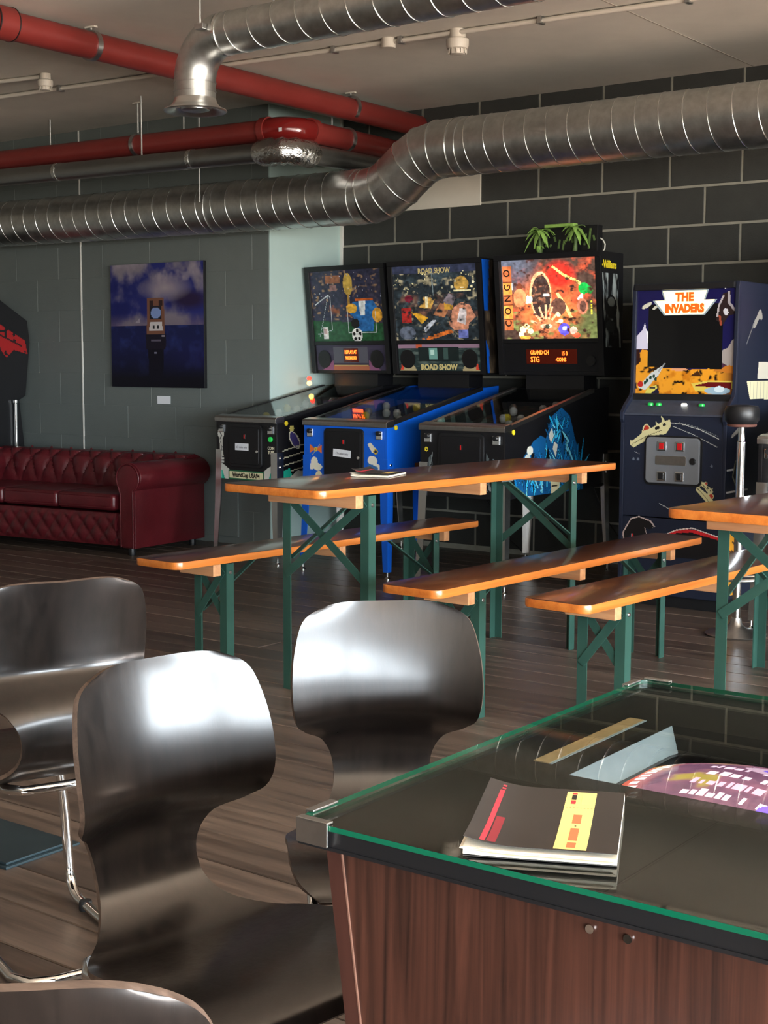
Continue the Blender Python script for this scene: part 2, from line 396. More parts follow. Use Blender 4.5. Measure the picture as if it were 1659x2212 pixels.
==
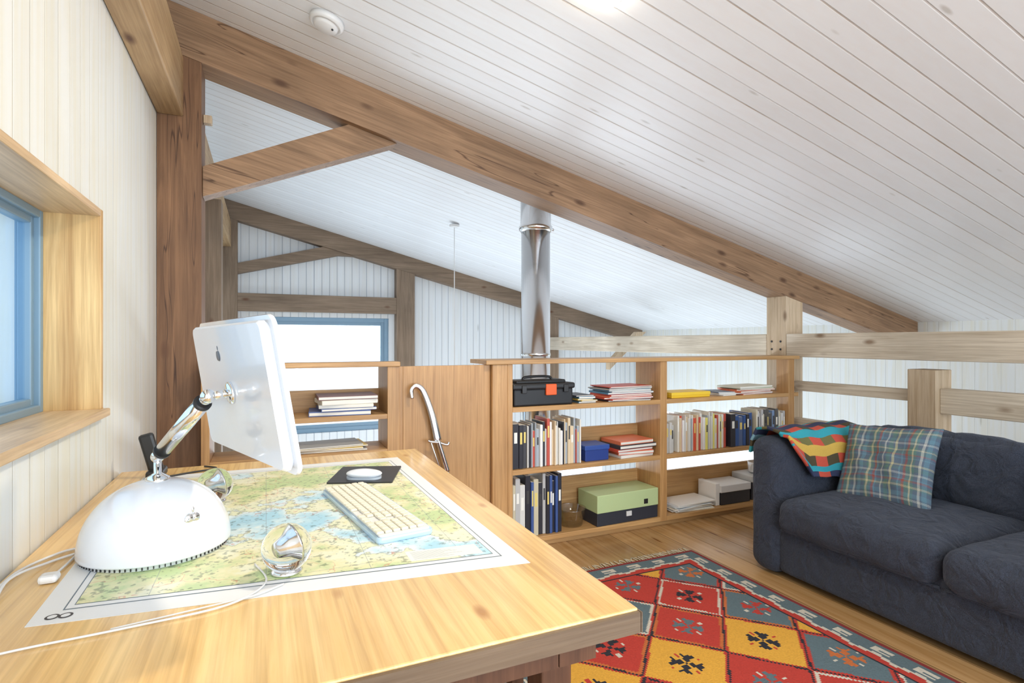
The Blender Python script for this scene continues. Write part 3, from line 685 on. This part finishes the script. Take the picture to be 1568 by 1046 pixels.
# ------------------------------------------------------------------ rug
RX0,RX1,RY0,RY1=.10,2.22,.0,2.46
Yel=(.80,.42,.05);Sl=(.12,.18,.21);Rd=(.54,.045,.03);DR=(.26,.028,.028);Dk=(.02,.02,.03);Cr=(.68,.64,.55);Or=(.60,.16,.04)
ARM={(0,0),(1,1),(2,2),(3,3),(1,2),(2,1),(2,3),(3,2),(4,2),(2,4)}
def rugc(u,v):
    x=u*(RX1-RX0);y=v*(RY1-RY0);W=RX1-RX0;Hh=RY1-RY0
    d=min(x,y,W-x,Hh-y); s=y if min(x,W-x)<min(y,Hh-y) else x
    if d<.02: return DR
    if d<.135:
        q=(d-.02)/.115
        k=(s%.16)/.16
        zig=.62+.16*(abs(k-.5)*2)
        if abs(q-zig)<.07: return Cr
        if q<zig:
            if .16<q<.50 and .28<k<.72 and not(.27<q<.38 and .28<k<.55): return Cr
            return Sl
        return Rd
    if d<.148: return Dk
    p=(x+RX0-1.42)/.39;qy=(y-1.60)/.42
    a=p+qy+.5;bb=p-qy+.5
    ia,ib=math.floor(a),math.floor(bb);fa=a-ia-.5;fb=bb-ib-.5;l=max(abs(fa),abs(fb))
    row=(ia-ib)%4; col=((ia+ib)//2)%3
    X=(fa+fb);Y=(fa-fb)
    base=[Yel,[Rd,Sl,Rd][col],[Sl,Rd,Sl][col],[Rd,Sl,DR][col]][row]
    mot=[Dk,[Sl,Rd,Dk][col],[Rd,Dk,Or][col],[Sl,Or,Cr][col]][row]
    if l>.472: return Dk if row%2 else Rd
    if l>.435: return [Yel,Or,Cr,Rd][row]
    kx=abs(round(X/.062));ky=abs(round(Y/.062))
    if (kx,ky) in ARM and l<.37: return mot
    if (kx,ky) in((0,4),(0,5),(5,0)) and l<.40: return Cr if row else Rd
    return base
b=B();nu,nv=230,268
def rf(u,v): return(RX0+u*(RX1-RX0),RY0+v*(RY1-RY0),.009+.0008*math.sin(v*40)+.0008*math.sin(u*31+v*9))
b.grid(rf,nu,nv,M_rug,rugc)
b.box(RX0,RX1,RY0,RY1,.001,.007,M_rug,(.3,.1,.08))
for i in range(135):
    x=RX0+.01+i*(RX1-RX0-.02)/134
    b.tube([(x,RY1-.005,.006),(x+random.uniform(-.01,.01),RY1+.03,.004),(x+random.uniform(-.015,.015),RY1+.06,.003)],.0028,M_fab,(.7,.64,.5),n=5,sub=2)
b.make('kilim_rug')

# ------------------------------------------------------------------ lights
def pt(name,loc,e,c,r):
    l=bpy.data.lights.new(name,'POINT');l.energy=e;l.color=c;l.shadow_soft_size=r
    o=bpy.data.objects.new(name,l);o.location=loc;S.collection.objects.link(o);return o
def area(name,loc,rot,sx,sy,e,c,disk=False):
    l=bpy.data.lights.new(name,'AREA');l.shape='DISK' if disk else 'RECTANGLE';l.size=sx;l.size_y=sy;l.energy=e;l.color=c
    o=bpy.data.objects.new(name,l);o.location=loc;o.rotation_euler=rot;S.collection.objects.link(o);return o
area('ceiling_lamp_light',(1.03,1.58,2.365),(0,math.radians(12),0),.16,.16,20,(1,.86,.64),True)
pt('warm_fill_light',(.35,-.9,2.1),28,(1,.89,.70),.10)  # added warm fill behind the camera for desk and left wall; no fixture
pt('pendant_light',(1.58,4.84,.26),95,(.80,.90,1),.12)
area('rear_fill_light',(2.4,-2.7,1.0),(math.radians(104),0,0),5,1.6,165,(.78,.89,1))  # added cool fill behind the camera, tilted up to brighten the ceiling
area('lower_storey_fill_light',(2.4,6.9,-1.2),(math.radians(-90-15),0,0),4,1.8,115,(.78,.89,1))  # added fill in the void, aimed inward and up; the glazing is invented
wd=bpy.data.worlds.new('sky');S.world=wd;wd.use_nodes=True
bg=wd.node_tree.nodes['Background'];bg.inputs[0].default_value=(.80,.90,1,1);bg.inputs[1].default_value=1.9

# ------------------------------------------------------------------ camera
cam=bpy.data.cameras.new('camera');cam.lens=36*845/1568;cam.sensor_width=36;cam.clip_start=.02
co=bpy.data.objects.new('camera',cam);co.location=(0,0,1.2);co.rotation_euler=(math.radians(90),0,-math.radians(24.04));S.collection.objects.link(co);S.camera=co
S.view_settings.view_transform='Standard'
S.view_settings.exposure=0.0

- [Request] What is the number of lines in this listing that contain the word "pixels"? Answer with that number and nothing else.

- [Exercise output] 2